While physical objects take up one small corner of the show, the bulk of what’s on display can be found on screens that are two-dimensional and crammed with information. I got the sense that the designers featured at MoMA are all Edward Tufte’s children. This show is more about the visual display of quantitative information than it is about talk. Here’s a rainbow-colored chart tallying the questions fielded by New York City’s 311 operators. There’s a chart analyzing the linguistics of rappers. The incredible density of concept and data makes it a difficult exhibition to absorb. Even in the relatively sedate setting of a press opening, there was too much fine print and specificity to take in. On a normal day at the always-crowded museum, the QR codes, which visitors can scan with their smartphones to find a Web page about any given design, may turn out to be essential. Given that much of what’s on display was designed for the Web, it might be more rewarding to go home and examine these works online.

My favorite item in Talk to Me is the Sweepers Clock, by the Dutch designer Maarten Baas.
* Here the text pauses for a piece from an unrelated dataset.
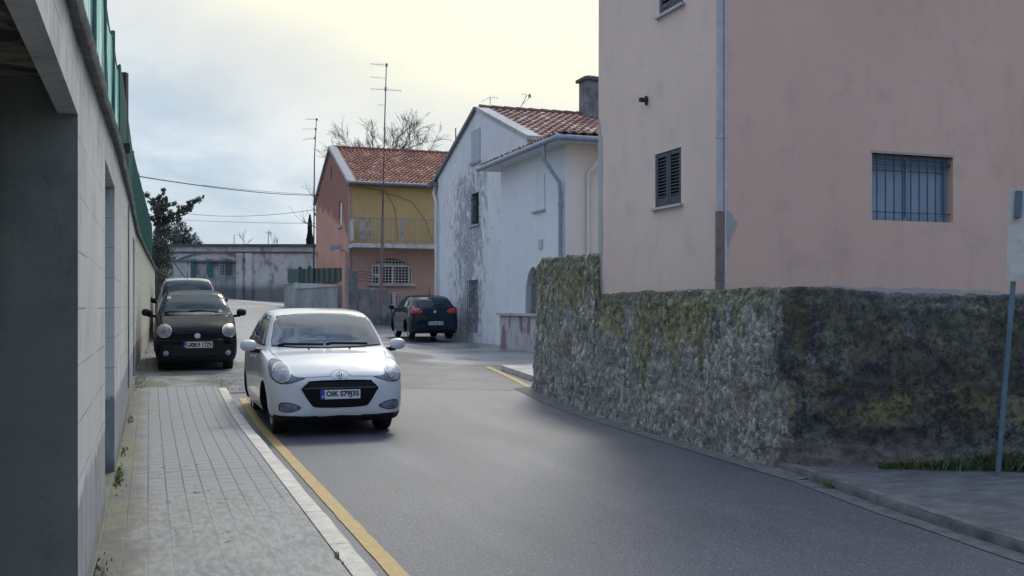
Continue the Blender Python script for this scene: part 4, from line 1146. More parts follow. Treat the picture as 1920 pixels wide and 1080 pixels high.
mb.hexa([P(o, s, z) for z in (AZ + .0, AZ + .10) for o, s in ((EO + .02, ES + .02), (AO + 10, ES + .02), (AO + 10, AS1 + .6), (EO + .02, AS1 + .6))])
mb.build("soffit", ANNEXW, an)
mb = MB(); mb.tube([P(EO - .03, AS1 + .7, AZ + .06), P(EO - .03, ES - .03, AZ + .06), P(AO + 10, ES - .03, AZ + .06)], .075, 10)
mb.build("gutter", BLUEPIPE, an, smooth=True, sharp=50)
mb = MB(); ds = s_on(1049, AO - .1); dt = s_on(1020, EO)
mb.tube([P(EO, dt, AZ + .02), P(EO, dt, AZ - .35), P(AO - .10, ds, AZ - .9), P(AO - .08, ds, AZ - 1.15), P(AO - .08, ds, 1.0)], .05, 10)
mb.tube([P(AO - .08, ds, 3.9), P(AO - .08, ds, 3.98)], .064, 10); mb.build("downpipe", BLUEPIPE, an, smooth=True, sharp=50)
mb = MB(); dq = o_on(1104, AS0 - .08)
mb.tube([P(dq + .35, ES, AZ), P(dq + .3, ES + .05, AZ - .2), P(dq, AS0 - .07, AZ - .7), P(dq, AS0 - .07, .6)], .05, 10); mb.build("downpipe", ANNEXC, an, smooth=True, sharp=50)
mb = MB()
P0, P1 = s_on(1030, AO - .14), s_on(937, AO - .14)
pzt = zed(592, dist_o(965, AO - .14))
mb.hexa([P(o, s, z) for z in (0.05, pzt) for o, s in ((AO - .14, P0), (AO - .002, P0), (AO - .002, P1), (AO - .14, P1))])
pl = mb.build("plinth", PLINTH, an)
mb = MB(); mb.hexa([P(o, s, z) for z in (pzt + .002, pzt + .07) for o, s in ((AO - .22, P0), (AO - .002, P0), (AO - .002, P1 + .06), (AO - .22, P1 + .06))]); mb.build("plinth_cap", RAKE, pl)

# white block of a house far behind, peeping over the ridge beside the chimney
d_ = 60
mb = MB(); bx = [W(1070, 222, d_), W(1135, 222, d_)]
x0, x1 = bx[0].x, bx[1].x + 3; zt2 = zed(184, d_)
mb.poly([(x0, d_, 1), (x1, d_, 1), (x1, d_, zt2), (x0 + 2.2, d_, zed(192, d_)), (x0, d_, zed(216, d_))])
mb.poly([(x0, d_ + 8, 1), (x0, d_, 1), (x0, d_, zed(216, d_)), (x0, d_ + 8, zed(216, d_))])
mb.poly([(x0, d_, zed(216, d_)), (x0 + 2.2, d_, zed(192, d_)), (x0 + 2.2, d_ + 8, zed(192, d_)), (x0, d_ + 8, zed(216, d_))])
mb.poly([(x1, d_, zt2), (x0 + 2.2, d_, zed(192, d_)), (x0 + 2.2, d_ + 8, zed(192, d_)), (x1, d_ + 8, zt2)])
tag(mb.build("distant_house", ANNEXW), "pale house far behind, its edge just showing beside the chimney", "house")

# ------------------------------------------------------------------ orange and yellow house
OO, OS, OSE = 7.74, 41.8, 50.3
OEZ, ORZ, ORS = 6.62, 8.62, 46.05
oh = thing("orange_house", "orange gabled house with a yellow upper front, balcony and red tiled roof", "house", P(OO, OS, .7), TH)
def FO(o, z, d): return P(o, OS + d, z)
def FS(s, z, d): return P(OO + d, s, z)
OX = OO + 9
wa, wb = o_on(697, OS), o_on(771, OS); wd = dist_s(733, OS)
wz_b, wz_s, wz_t = zed(531, wd), zed(498, wd), zed(484, wd)
BZ = 4.08
mb = MB()
def yarch(o): t = (o - wa) / (wb - wa) * 2 - 1; return wz_s + (wz_t - wz_s) * (1 - t * t)
mb.poly([FO(OO, .3, 0), FO(wa, .3, 0), FO(wa, BZ, 0), FO(OO, BZ, 0)])
mb.poly([FO(wb, .3, 0), FO(OX, .3, 0), FO(OX, BZ, 0), FO(wb, BZ, 0)])
mb.poly([FO(wa, .3, 0), FO(wb, .3, 0), FO(wb, wz_b, 0), FO(wa, wz_b, 0)])
oa = frange(wa, wb, (wb - wa) / 12)
for a, b in zip(oa, oa[1:]):
    mb.poly([FO(a, yarch(a), 0), FO(b, yarch(b), 0), FO(b, BZ, 0), FO(a, BZ, 0)])
    mb.poly([FO(a, yarch(a), 0), FO(b, yarch(b), 0), FO(b, yarch(b), .25), FO(a, yarch(a), .25)])
for o in (wa, wb): mb.poly([FO(o, wz_b, 0), FO(o, wz_s, 0), FO(o, wz_s, .25), FO(o, wz_b, .25)])
mb.poly([FO(wa, wz_b, 0), FO(wb, wz_b, 0), FO(wb, wz_b, .25), FO(wa, wz_b, .25)])
mb.build("wall", ROSE, oh)["label"] = "rose coloured ground floor front"
mb = MB(); mb.poly([FO(OO, BZ, 0), FO(OX, BZ, 0), FO(OX, OEZ, 0), FO(OO, OEZ, 0)])
mb.build("wall", OCHRE, oh)["label"] = "ochre yellow upper front"
hg = (s_on(641, OO), s_on(635.5, OO)); gzz = (zed(424, dist_o(638, OO)), zed(378, dist_o(638, OO)))
mb = MB()
facade(mb, FS, OS, OSE, .3, OEZ, [(hg[0], hg[1], gzz[0], gzz[1])], .12)
mb.poly([FS(OS, OEZ, 0), FS(OSE, OEZ, 0), FS(ORS, ORZ, 0)])
mb.poly([P(OX, OS, .3), P(OX, OSE, .3), P(OX, OSE, OEZ), P(OX, ORS, ORZ), P(OX, OS, OEZ)]); mb.poly([P(OO, OSE, .3), P(OX, OSE, .3), P(OX, OSE, OEZ), P(OO, OSE, OEZ)])
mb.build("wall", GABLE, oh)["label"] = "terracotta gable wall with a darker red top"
mb = MB(); fquad(mb, FS, hg[0], hg[1], gzz[0], gzz[1], .06); gw = mb.build("window", WHITE, oh)
mb = MB(); fbox(mb, FS, hg[0] - .08, hg[1] + .08, gzz[0] - .08, gzz[0] - .003, -.07, .05); mb.build("sill", RAKE, gw)
vs_ = s_on(621, OO); vz = zed(322, dist_o(621, OO))
mb = MB(); fbox(mb, FS, vs_ - .18, vs_ + .18, vz - .28, vz + .28, -.02, .0); mb.build("loft_vent", plain("vent_red", (0.14, 0.06, 0.05), 0.8), oh)
# eaves pipe bracket at far gable corner
mb = MB()
tile_roof(mb, P(OO + .22, OS - .42, OEZ + .02), P(OX, 0, 0) - P(OO + .22, 0, 0), P(0, ORS, ORZ + .06) - P(0, OS - .42, OEZ + .02), 0, 0, 0.19, 0.30, amp=.05, seed=21)
tile_roof(mb, P(OX, OSE + .35, OEZ - .05), P(OO + .1, 0, 0) - P(OX, 0, 0), P(0, ORS, ORZ + .06) - P(0, OSE + .35, OEZ - .05), 0, 0, 0.235, 0.36, seed=22)
mb.tv = (.2, .2, .2)
for i in range(22):
    a = OO + .2 + i * (OX - OO - .2) / 22; mb.tube([P(a, ORS, ORZ + .12), P(a + .42, ORS, ORZ + .11)], [0.10, 0.085], 8)
mb.tv = None
mb.build("roof", TILE_A, oh)
mb = MB()
mb.hexa([P(o, s, z + dz) for dz in (0, .15) for o, s, z in ((OO - .10, OS - .45, OEZ - .08), (OO + .26, OS - .45, OEZ - .08), (OO + .26, ORS, ORZ + .03), (OO - .10, ORS, ORZ + .03))])
mb.hexa([P(o, s, z + dz) for dz in (0, .10) for o, s, z in ((OO - .10, OSE + .3, OEZ - .1), (OO + .12, OSE + .3, OEZ - .1), (OO + .12, ORS + .003, ORZ + .033), (OO - .10, ORS + .003, ORZ + .033))])
mb.build("rake_coping", plain("rake_grey", (0.30, 0.30, 0.295), 0.9, var=0.25), oh)
mb = MB(); mb.tube([P(OO - .05, OS - .50, OEZ - .02), P(OX, OS - .50, OEZ - .02)], .07, 8); mb.build("gutter", STEEL, oh, smooth=True, sharp=50)
mb = MB(); mb.hexa([P(o, s, z) for z in (OEZ - .12, OEZ - .03) for o, s in ((OO + .02, OS - .44), (OX, OS - .44), (OX, OS - .002), (OO + .02, OS - .002))]); mb.build("soffit", COPING, oh)
# window frame and white grille
mb = MB(); mb.poly([FO(wa - .1, wz_b - .1, .245), FO(wb + .1, wz_b - .1, .245), FO(wb + .1, wz_t + .1, .245), FO(wa - .1, wz_t + .1, .245)])
ow = mb.build("window", DARK, oh); ow["label"] = "wide arched window behind a white grille"
mb = MB()
for i in range(13):
    o = wa + (wb - wa) * i / 12; mb.bar(FO(o, wz_b, -.05), FO(o, yarch(o), -.05), .018, .018)
for i in range(9):
    z = wz_b + (wz_t - wz_b) * i / 9
    hw = (wb - wa) / 2 * (1 if z < wz_s else math.sqrt(max(0, 1 - (z - wz_s) / (wz_t - wz_s)))); c_ = (wa + wb) / 2
    mb.bar(FO(c_ - hw, z, -.055), FO(c_ + hw, z, -.055), .018, .018)
mb.build("grille", WHITE, ow)
mb = MB(); fbox(mb, FO, wa - .15, wb + .18, wz_b - .12, wz_b - .003, -.16, .1)
mb.build("sill", RAKE, ow)
mb = MB()
for o in (wa + .02, wa + (wb - wa) * .18, wa + (wb - wa) * .53, wb - .08): fbox(mb, FO, o, o + .06, wz_b, wz_s, .12, .18)
fbox(mb, FO, wa, wb, wz_s - .05, wz_s + .05, .11, .17); fbox(mb, FO, wa, wa + (wb - wa) * .18, wz_b + .28, wz_b + .40, .11, .16)
mb.build("window_frame", WHITE, ow)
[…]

It was one of the few works in the exhibition that, for all the accumulated technological prowess in the gallery, struck me as magical. It’s an analog clock face made by filming a pair of workers continuously sweeping garbage into the shape of moving clock hands for 12 straight hours. It keeps perfect time and beautifully conflates the physical and the electronic.

My frustration with Talk to Me is one I’ve had with past Antonelli shows (like Design and the Elastic Mind, 2008, and SAFE: Design Takes on Risk, 2005). The exhibition derives much of its buzz from prototypes and student projects. I get it: MoMA is an art museum, where rarity and exclusivity are valued more highly than functionality and practical value. Still, I’m always disappointed when I come across something like City Tickets, by the German designer Mayo Nissen, a kiosk that both dispenses parking stickers and allows users to report local problems like bike-lane blockage or graffiti. At first, I get excited by the logic of it and want to know where I can find one. Do we have them in New York yet? But then I realize it’s yet another student project. Honestly, I don’t think the speculative work on display at MoMA is so far ahead of the curve. Not in a world where London’s Oyster-card holders can log on to a Web site (www.chromaroma.com) and use the card’s data to turn their very real daily commute into a colorful online game. Not in a world where smart-phone apps now routinely “augment” reality, piling layers of information—directions to the nearest cool bar, architectural footnotes for that building on the corner—atop views of the city all around us. At this point, I’m more impressed by what’s actually being implemented on our cities’ streets and along our networks than I am by the speculative stuff.

The great virtue of Talk to Me is that it is so of the moment, but that’s also its flaw. It’s hard for a museum exhibition with a long lead time to get a jump on rapid technological and cultural change. It’s always a toss-up as to whether the museum gallery or the real world can offer a more inspiring, thought-provoking survey of the capabilities of the human imagination. Right now I’d say the real world—or the jumble of electronic and physical places that we currently regard as the real world—has the edge.